2024 Yılı Küresel İklim Değişikliği ve Aşırı Hava Olayları
2023 yılı, iklim kayıtlarına geçen en sıcak yıl olarak tarihe geçti. Ancak, 2024 yılı da sıcaklık açısından 2023’ü geçme yolunda ilerliyor. Bu ısınma, geçen yıl içerisinde termometrelerin yükselmesinden çok daha fazla soruna yol açtı. World Weather Attribution (WWA) tarafından yayımlanan yıllık “Aşırı Hava Koşulları” raporu, 2024 yılında insan kaynaklı ısınmanın rekor bir artış göstererek 1.3°C yükseldiğini ve bunun “acımasız sıcak hava dalgalarına, kuraklığa, orman yangınlarına, fırtınalara ve sellere” neden olduğunu ortaya koydu. WWA, iklim değişikliğinin 2024 yılı itibarıyla en az 3.700 ölüme ve milyonlarca insanın yerinden edilmesine yol açan 26 hava olayına neden olduğunu tahmin ediyor.
Raporda, 2024 yılında etkili hava olaylarını belirlemek için “tetikleyici kriterleri” karşılayan toplam 219 olay kaydedildi. Bu olayların çoğu, El Niño olarak bilinen doğal iklim düzeninden etkilenmiş olsa da, WWA’nın araştırmaları, “iklim değişikliğinin, Amazon’daki tarihi kuraklık da dahil olmak üzere bu olayları körüklemede El Niño’dan daha büyük bir rol oynadığını” göstermektedir. İklim değişikliği, ortalama 41 ek tehlikeli sıcak gün eklerken, dünya çapında rekor düzeyde yağmur ve sel olaylarına da zemin hazırladı.
16 sel olayı üzerinde yapılan bir çalışma, bunlardan yalnızca bir tanesinin ısınan atmosferler tarafından meydana gelmediğini ortaya koydu. Kalan tüm olaylar, daha fazla nemi tutan ve daha yoğun yağışlara yol açan ısınan atmosferler tarafından tetiklendi. Ayrıca, bu iklim koşulları, Eylül ayında Amerika’yı etkileyen 4. Kategori Helene Kasırgası gibi daha büyük ve daha ölümcül kasırgaların ve tayfunların da güçlenmesine neden olabiliyor. Kuzey Karolina’nın Devlet Bütçesi ve Yönetimi Ofisi, Helene Kasırgası’nın yalnızca eyalette 53,8 milyar dolarlık bir hasara yol açtığını tahmin ediyor.

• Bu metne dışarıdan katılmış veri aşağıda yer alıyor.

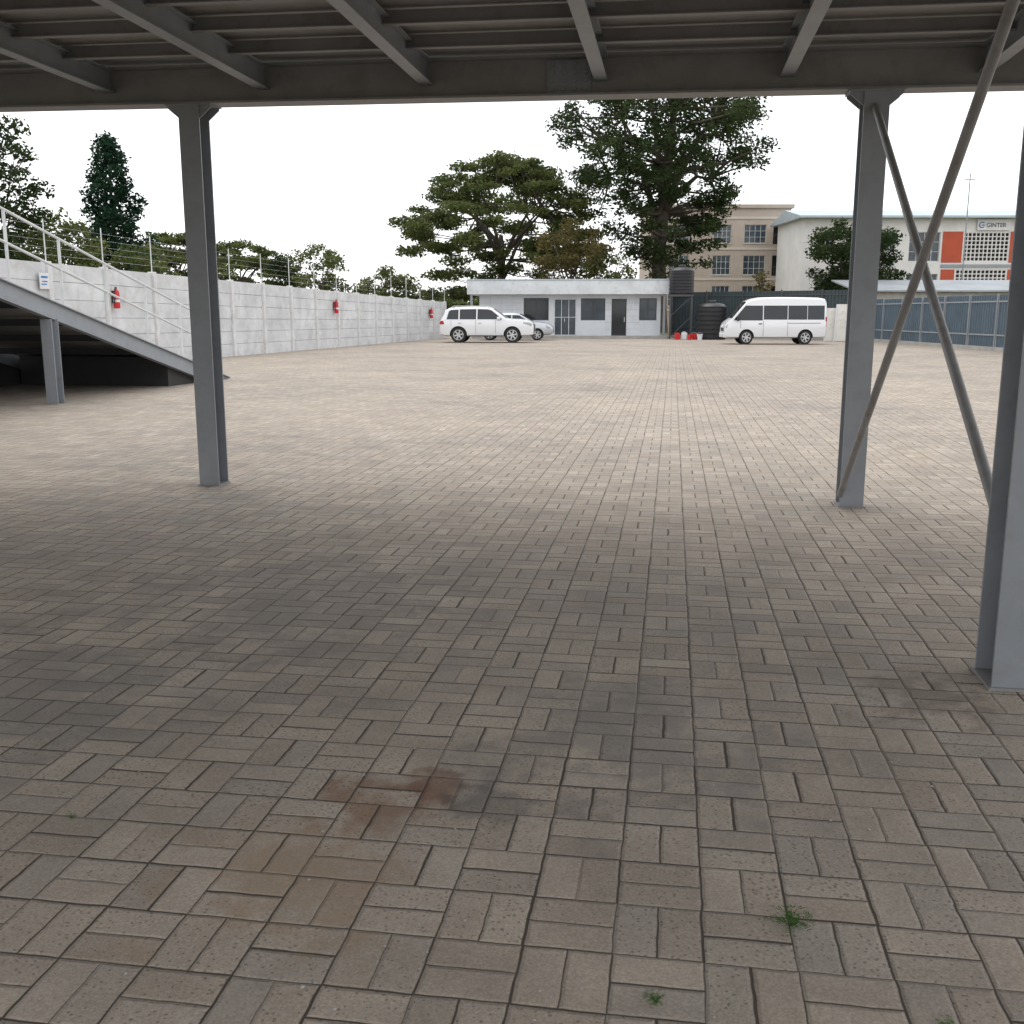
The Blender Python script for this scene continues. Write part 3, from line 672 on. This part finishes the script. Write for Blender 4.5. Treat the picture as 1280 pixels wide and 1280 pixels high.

Amazon Yağmur Ormanları ve Pantanal Sulak Alanı Tehlikede
Amazon yağmur ormanı ve Pantanal Sulak Alanı, 2024 yılındaki iklim değişikliklerinden ciddi anlamda etkileniyor. Bu durum, “muazzam biyolojik çeşitlilik kaybına” yol açan şiddetli kuraklıklar ve orman yangınları ile kendini gösteriyor. Her iki bölge de, dünya ekosistemlerinin, ikliminin ve ekonomilerinin sürdürülebilirliğini koruması açısından kritik bir öneme sahiptir. Amazon’un bitki örtüsü, fotosentez yoluyla atmosferden karbondioksiti uzaklaştırarak, atmosferin su dengesini sağlamada önemli bir rol oynamaktadır. Bu süreç, iklimin kontrol edilmesine ve okyanus akıntılarının düzenlenmesine yardımcı olur.

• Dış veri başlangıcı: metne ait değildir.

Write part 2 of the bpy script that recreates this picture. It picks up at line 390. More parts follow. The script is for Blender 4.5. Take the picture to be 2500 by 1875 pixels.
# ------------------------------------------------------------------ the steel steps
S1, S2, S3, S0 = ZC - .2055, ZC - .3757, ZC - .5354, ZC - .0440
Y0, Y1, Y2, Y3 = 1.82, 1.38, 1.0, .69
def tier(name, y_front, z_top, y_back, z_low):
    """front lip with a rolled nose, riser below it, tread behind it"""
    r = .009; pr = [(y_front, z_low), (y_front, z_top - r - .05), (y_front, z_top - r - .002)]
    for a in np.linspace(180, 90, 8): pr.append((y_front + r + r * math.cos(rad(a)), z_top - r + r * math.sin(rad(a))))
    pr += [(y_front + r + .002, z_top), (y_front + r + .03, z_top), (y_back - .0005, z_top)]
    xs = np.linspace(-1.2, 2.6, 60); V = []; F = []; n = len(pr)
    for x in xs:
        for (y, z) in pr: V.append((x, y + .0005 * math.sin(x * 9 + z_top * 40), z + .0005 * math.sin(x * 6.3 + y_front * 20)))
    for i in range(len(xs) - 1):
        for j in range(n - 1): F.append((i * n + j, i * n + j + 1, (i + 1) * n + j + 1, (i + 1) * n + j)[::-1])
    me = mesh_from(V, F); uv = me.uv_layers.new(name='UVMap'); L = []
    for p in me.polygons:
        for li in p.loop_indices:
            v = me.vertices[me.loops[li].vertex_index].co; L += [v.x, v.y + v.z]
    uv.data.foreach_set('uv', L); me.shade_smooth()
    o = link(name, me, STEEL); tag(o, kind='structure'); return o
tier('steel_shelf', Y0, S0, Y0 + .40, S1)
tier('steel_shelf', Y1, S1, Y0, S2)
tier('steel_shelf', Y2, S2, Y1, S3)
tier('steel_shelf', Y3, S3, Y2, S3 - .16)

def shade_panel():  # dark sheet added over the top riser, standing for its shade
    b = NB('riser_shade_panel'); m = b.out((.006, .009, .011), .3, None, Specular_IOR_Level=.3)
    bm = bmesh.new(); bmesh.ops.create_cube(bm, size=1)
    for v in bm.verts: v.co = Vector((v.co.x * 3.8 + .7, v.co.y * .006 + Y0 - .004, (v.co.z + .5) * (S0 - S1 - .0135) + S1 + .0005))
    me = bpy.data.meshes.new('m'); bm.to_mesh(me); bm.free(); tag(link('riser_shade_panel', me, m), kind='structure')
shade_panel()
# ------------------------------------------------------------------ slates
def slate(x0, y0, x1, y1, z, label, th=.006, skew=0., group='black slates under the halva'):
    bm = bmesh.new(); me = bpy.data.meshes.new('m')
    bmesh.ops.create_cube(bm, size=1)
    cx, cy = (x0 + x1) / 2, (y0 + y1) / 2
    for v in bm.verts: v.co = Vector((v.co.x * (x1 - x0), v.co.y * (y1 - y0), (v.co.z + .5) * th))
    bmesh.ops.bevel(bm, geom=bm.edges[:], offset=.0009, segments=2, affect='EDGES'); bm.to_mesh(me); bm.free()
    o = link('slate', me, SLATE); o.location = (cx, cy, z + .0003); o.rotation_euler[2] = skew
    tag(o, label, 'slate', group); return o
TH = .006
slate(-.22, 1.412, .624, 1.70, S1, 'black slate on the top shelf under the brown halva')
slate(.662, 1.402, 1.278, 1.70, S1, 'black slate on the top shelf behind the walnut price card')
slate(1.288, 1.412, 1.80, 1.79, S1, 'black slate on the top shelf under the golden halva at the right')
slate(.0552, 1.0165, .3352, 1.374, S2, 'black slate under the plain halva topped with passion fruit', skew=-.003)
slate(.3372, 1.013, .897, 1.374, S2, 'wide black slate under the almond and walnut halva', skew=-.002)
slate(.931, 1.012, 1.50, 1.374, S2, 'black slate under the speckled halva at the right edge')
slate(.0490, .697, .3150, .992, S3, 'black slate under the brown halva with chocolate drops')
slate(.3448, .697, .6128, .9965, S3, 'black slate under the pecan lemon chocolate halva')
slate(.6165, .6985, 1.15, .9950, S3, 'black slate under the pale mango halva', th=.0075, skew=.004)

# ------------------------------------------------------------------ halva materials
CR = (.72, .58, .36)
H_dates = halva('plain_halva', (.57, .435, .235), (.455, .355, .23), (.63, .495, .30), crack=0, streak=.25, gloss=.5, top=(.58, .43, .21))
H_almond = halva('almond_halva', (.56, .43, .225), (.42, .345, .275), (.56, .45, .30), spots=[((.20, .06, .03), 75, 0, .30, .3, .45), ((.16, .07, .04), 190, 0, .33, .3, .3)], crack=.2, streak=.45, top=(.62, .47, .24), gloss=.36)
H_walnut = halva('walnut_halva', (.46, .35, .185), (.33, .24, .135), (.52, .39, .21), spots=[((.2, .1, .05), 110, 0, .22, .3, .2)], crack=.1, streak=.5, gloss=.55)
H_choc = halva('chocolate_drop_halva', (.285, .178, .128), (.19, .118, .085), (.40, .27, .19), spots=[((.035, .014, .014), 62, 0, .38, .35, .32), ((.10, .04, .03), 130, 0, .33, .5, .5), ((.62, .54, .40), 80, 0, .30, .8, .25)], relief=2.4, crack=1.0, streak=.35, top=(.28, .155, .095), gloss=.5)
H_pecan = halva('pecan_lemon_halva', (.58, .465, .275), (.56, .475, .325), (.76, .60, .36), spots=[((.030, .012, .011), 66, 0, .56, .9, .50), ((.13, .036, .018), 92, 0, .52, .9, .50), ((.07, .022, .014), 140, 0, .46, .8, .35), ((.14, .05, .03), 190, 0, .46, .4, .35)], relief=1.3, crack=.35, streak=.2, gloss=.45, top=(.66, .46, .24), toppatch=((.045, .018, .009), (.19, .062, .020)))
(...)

Dünya Doğayı Koruma Vakfı’nın (WWF) vurguladığı üzere, Pantanal Sulak Alanı, on binlerce yaban hayatı türüne ev sahipliği yapmanın yanı sıra, bölge için hayati önemde taşkın kontrolü sağlamaktadır. Ayrıca, sığır yetiştiriciliği ve soya üretimi gibi küresel ekonomik faaliyetlerin de temelini oluşturmaktadır. WWA’nın raporu, iklim değişikliğinin artan etkisiyle mücadele etmek için 2025 yılına yönelik bazı kritik kararlar öneriyor. Bu öneriler arasında, fosil yakıt kullanımından “daha hızlı bir uzaklaşma”, aşırı hava olayları için erken uyarı sistemlerinde iyileştirmeler, ısıyla ilgili ölümlerin raporlanmasına daha fazla odaklanma ve iklim değişikliğinin etkilerinden en çok etkilenen gelişmekte olan ülkeler ve bölgeler için finansman çağrısı yer alıyor.